The voting was not entirely free of violence. Since the campaign began last March, 72 people have been killed in election-related incidents, including 34 on polling day itself. Still, that is a marked improvement over the 158 killings reported during the 1986 presidential campaign, which precipitated Marcos’ ouster. This year’s death toll might have been higher if police had not disarmed an incendiary device in a toilet of the Comelec building last week. Police said the bomb, thought to have been planted by G.A.D. supporters, could have destroyed the three-story structure.

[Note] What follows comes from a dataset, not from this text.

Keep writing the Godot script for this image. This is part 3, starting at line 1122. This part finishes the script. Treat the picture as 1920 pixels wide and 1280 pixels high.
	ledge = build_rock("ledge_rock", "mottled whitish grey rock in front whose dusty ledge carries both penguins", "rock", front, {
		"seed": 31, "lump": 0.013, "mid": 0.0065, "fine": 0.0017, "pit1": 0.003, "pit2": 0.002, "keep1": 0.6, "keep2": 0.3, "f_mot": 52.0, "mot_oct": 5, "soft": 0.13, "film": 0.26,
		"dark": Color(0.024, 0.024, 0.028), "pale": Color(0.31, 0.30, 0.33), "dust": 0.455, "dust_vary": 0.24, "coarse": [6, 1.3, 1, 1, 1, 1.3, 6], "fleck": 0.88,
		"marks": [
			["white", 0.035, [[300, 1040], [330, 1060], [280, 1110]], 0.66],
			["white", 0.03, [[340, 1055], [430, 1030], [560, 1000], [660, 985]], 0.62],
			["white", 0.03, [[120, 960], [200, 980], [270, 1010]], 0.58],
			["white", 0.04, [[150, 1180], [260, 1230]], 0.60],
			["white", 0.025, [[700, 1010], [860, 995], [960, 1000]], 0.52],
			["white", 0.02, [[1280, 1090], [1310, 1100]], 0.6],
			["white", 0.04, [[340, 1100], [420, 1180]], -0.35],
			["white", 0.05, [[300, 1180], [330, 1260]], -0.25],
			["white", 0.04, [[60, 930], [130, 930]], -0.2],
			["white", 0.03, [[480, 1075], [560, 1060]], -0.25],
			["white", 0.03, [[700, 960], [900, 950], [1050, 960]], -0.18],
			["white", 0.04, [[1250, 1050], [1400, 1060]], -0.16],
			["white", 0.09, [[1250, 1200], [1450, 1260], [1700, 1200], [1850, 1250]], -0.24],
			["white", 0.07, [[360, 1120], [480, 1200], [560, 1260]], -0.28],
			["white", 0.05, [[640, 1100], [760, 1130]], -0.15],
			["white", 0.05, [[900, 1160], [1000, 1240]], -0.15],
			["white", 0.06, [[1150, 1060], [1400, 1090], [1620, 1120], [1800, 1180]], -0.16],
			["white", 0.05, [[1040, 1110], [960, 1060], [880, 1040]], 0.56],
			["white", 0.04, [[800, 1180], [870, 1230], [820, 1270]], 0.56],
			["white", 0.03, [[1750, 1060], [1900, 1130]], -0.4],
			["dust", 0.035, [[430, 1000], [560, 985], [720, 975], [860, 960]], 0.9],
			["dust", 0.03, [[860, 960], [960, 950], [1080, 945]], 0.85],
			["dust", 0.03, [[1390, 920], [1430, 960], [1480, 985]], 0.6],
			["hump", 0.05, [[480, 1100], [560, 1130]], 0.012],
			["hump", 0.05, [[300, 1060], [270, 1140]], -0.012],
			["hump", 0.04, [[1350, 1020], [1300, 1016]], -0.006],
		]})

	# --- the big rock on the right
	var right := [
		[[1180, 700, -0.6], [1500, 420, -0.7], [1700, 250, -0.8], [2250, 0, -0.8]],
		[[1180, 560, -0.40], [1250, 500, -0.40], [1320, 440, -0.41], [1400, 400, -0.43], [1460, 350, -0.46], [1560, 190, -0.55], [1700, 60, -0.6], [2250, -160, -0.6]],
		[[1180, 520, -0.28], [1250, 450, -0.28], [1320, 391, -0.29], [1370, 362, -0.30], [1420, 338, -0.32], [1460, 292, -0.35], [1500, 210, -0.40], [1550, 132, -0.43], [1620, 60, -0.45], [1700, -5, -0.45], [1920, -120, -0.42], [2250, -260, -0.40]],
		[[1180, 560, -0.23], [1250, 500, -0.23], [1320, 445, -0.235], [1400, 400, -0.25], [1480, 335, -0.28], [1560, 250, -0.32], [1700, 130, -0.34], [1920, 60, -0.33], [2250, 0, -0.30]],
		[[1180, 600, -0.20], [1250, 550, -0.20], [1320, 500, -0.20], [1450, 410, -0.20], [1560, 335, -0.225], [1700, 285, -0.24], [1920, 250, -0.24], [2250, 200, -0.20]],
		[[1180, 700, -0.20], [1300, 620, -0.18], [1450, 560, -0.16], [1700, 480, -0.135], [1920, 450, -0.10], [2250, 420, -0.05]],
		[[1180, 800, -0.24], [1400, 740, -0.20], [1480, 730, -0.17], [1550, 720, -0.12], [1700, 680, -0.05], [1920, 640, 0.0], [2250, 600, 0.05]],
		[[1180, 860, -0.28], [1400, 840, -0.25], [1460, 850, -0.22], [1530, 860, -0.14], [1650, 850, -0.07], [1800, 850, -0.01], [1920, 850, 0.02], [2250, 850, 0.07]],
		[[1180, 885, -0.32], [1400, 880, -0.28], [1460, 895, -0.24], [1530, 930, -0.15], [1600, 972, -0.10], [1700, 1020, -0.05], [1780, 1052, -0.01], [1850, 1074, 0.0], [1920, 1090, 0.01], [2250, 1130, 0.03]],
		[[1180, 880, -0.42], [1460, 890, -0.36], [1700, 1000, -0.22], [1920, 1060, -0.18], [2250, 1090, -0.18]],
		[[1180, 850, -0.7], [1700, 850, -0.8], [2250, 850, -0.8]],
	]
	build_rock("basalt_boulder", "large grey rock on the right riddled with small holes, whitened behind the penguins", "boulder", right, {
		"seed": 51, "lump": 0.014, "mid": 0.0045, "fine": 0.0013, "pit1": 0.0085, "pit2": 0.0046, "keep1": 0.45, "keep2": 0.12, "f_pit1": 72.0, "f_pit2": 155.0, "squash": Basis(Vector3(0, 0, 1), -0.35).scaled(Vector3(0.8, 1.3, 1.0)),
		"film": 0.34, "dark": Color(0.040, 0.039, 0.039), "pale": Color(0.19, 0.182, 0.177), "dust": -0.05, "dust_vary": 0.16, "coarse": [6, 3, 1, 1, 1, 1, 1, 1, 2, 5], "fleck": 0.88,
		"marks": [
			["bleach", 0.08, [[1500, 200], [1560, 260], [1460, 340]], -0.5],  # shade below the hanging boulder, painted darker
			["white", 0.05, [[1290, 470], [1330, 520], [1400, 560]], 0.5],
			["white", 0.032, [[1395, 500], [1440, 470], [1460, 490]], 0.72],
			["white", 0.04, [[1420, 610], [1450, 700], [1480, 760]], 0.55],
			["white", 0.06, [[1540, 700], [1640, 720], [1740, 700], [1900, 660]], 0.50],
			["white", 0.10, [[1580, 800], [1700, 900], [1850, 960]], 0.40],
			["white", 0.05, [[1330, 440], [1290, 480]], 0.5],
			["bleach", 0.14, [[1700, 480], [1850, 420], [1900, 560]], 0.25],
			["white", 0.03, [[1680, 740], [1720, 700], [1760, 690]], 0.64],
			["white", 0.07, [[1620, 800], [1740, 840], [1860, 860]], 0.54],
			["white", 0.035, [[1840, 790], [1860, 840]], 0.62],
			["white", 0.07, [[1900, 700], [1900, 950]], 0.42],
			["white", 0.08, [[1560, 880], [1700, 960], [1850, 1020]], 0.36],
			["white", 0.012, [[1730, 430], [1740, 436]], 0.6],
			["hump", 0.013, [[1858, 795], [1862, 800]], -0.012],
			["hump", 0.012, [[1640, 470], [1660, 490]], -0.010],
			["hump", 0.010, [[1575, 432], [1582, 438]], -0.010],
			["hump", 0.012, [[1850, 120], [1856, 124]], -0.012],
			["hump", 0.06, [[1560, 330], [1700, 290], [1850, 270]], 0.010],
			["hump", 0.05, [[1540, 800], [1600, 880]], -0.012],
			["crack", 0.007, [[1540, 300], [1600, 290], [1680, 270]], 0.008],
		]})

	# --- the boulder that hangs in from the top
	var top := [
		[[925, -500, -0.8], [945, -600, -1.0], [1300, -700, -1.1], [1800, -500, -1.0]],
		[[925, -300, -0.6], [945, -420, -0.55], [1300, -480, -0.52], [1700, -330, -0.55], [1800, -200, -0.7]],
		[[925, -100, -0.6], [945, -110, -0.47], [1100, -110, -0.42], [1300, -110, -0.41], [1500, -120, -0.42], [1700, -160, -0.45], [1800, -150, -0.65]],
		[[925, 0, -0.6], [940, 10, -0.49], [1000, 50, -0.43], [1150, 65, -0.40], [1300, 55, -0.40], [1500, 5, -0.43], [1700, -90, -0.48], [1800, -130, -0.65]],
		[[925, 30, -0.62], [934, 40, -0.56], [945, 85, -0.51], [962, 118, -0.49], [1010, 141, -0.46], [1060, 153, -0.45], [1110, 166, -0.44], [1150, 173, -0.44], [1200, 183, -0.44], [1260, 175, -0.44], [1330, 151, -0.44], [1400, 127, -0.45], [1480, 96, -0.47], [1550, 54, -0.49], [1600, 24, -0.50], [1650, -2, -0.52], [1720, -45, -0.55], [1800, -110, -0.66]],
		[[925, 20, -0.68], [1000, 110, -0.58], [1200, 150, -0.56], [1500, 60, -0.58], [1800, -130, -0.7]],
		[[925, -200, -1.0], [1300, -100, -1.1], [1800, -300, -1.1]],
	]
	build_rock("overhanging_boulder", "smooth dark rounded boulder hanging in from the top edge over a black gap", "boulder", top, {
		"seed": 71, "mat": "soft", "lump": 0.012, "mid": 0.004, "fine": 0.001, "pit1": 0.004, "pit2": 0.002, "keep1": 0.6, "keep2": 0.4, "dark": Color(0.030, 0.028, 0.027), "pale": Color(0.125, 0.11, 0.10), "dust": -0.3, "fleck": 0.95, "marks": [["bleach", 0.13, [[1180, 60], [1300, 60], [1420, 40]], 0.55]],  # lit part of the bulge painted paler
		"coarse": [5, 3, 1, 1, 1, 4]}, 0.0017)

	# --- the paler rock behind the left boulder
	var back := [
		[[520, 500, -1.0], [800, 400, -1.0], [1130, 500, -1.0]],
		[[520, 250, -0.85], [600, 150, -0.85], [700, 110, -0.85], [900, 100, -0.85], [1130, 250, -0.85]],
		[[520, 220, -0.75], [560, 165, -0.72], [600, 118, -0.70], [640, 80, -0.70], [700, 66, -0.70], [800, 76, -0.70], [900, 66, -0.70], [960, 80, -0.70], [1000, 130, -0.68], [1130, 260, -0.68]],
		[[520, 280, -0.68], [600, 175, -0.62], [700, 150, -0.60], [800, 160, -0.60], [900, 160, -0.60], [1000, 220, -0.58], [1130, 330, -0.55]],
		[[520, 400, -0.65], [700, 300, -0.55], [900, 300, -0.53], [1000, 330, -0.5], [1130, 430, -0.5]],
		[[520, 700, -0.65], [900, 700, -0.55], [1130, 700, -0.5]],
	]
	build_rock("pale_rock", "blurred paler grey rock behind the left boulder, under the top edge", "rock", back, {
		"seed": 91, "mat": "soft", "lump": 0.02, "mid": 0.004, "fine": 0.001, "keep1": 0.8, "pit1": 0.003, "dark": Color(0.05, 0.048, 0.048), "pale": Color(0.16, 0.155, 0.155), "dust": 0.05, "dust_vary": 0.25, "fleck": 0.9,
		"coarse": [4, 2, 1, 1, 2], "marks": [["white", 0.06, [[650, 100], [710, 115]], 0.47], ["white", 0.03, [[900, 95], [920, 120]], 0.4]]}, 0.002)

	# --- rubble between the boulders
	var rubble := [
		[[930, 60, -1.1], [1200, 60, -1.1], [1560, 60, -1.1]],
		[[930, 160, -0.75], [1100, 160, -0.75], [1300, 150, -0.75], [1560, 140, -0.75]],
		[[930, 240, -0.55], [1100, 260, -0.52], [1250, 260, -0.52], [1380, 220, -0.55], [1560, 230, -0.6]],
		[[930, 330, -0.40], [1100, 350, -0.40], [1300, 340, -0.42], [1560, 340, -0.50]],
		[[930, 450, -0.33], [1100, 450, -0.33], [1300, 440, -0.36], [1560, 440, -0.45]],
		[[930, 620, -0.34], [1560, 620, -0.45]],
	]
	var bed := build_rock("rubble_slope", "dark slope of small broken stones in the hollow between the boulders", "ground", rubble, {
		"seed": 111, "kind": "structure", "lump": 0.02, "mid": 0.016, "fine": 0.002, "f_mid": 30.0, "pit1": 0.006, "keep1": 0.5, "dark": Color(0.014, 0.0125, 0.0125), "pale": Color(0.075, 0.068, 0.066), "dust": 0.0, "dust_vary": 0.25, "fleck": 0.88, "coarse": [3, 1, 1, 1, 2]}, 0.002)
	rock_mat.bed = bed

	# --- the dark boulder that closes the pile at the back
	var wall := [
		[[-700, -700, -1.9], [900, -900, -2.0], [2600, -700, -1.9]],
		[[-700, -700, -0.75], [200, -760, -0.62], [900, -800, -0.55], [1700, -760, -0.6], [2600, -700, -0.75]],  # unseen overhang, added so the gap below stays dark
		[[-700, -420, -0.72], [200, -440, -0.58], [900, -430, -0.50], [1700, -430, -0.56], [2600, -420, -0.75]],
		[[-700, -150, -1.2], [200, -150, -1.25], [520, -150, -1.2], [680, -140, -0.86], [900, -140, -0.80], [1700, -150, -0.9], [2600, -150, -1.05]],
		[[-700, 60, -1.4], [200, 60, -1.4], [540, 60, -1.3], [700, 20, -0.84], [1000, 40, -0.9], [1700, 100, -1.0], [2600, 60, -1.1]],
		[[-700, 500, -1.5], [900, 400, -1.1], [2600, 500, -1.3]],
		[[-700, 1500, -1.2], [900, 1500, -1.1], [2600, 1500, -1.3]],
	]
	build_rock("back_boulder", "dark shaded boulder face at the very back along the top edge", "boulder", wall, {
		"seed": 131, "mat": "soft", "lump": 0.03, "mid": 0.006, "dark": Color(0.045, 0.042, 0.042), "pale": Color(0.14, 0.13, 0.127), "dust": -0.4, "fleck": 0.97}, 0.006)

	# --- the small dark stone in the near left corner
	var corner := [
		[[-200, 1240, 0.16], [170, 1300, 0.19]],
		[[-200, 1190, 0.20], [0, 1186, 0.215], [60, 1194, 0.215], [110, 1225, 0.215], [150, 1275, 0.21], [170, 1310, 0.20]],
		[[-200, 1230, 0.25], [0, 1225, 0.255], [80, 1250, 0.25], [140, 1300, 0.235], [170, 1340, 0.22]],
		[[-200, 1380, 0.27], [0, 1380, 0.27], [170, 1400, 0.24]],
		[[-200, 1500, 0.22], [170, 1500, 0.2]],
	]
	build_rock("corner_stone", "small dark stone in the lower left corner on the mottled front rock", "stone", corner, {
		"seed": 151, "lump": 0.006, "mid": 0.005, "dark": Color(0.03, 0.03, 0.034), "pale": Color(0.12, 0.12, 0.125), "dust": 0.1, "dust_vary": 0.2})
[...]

Although the election victory was a sizable step in consolidating Aquino’s power, serious obstacles remain. Beyond the chronic problems of poverty, unemployment and a sputtering economy, doubts linger about the loyalty of the military; a majority of the country’s soldiers apparently voted for the opposition. Defense Minister Rafael Ileto discounted the importance of this, $ but did not rule out the possibility that some disgruntled soldiers might be persuaded to take part in yet another plot against the President. The military’s displeasure centers on the charge that Aquino has been too soft on the 18-year-old Communist insurgency, which has intensified since the collapse of a cease-fire agreement last February. The day after the election, ten policemen were killed in an ambush by the Communist New People’s Army in Surigao del Sur province on Mindanao. At week’s end 38 people were killed in scattered guerrilla attacks around the country, bringing the number of insurgency-related deaths this year to more than 1,000. Said a top-ranking general: “The soldiers are not free to move or do what they think ought to be done in terms of licking the insurgency, simply because the Commander in Chief has yet to act like one.” Caught between such critics on the right and guerrillas on the left, Aquino faces a perilous road ahead.